• _Request_
Write out all the data again, exactly as it stands.

• _Stored data_

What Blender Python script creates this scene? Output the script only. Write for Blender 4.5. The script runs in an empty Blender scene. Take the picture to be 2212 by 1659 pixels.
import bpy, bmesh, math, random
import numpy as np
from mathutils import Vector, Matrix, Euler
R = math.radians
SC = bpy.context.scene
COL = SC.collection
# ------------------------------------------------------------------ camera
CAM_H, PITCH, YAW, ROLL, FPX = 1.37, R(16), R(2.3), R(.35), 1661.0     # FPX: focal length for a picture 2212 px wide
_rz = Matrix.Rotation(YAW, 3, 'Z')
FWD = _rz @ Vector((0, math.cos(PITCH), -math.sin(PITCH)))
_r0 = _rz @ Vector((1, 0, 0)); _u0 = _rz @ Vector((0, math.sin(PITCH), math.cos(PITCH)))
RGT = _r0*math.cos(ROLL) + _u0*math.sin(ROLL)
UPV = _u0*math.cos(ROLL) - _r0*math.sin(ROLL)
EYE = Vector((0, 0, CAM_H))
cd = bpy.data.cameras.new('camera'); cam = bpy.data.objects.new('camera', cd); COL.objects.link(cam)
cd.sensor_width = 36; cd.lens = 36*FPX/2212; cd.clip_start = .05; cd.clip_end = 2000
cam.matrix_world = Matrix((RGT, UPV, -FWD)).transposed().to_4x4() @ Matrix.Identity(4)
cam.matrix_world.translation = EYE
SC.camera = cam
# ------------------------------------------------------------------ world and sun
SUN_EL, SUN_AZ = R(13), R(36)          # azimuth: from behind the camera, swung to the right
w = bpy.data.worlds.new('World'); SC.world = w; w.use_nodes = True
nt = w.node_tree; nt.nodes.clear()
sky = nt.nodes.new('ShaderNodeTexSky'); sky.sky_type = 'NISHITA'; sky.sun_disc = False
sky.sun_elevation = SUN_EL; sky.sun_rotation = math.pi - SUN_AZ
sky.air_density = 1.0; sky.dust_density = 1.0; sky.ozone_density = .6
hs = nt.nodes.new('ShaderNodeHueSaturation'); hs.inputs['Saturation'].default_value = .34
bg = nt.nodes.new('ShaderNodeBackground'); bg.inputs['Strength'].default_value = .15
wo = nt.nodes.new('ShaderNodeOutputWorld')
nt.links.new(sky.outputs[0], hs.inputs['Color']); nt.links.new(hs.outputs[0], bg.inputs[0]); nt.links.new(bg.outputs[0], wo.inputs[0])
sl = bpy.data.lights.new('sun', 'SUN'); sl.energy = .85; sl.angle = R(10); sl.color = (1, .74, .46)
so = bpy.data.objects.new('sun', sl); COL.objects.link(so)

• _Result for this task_
What Blender Python script creates this scene? Output the script only. Write for Blender 4.5. The script runs in an empty Blender scene. Take the picture to be 2212 by 1659 pixels.
import bpy, bmesh, math, random
import numpy as np
from mathutils import Vector, Matrix, Euler
R = math.radians
SC = bpy.context.scene
COL = SC.collection
# ------------------------------------------------------------------ camera
CAM_H, PITCH, YAW, ROLL, FPX = 1.37, R(16), R(2.3), R(.35), 1661.0     # FPX: focal length for a picture 2212 px wide
_rz = Matrix.Rotation(YAW, 3, 'Z')
FWD = _rz @ Vector((0, math.cos(PITCH), -math.sin(PITCH)))
_r0 = _rz @ Vector((1, 0, 0)); _u0 = _rz @ Vector((0, math.sin(PITCH), math.cos(PITCH)))
RGT = _r0*math.cos(ROLL) + _u0*math.sin(ROLL)
UPV = _u0*math.cos(ROLL) - _r0*math.sin(ROLL)
EYE = Vector((0, 0, CAM_H))
cd = bpy.data.cameras.new('camera'); cam = bpy.data.objects.new('camera', cd); COL.objects.link(cam)
cd.sensor_width = 36; cd.lens = 36*FPX/2212; cd.clip_start = .05; cd.clip_end = 2000
cam.matrix_world = Matrix((RGT, UPV, -FWD)).transposed().to_4x4() @ Matrix.Identity(4)
cam.matrix_world.translation = EYE
SC.camera = cam
# ------------------------------------------------------------------ world and sun
SUN_EL, SUN_AZ = R(13), R(36)          # azimuth: from behind the camera, swung to the right
w = bpy.data.worlds.new('World'); SC.world = w; w.use_nodes = True
nt = w.node_tree; nt.nodes.clear()
sky = nt.nodes.new('ShaderNodeTexSky'); sky.sky_type = 'NISHITA'; sky.sun_disc = False
sky.sun_elevation = SUN_EL; sky.sun_rotation = math.pi - SUN_AZ
sky.air_density = 1.0; sky.dust_density = 1.0; sky.ozone_density = .6
hs = nt.nodes.new('ShaderNodeHueSaturation'); hs.inputs['Saturation'].default_value = .34
bg = nt.nodes.new('ShaderNodeBackground'); bg.inputs['Strength'].default_value = .15
wo = nt.nodes.new('ShaderNodeOutputWorld')
nt.links.new(sky.outputs[0], hs.inputs['Color']); nt.links.new(hs.outputs[0], bg.inputs[0]); nt.links.new(bg.outputs[0], wo.inputs[0])
sl = bpy.data.lights.new('sun', 'SUN'); sl.energy = .85; sl.angle = R(10); sl.color = (1, .74, .46)
so = bpy.data.objects.new('sun', sl); COL.objects.link(so)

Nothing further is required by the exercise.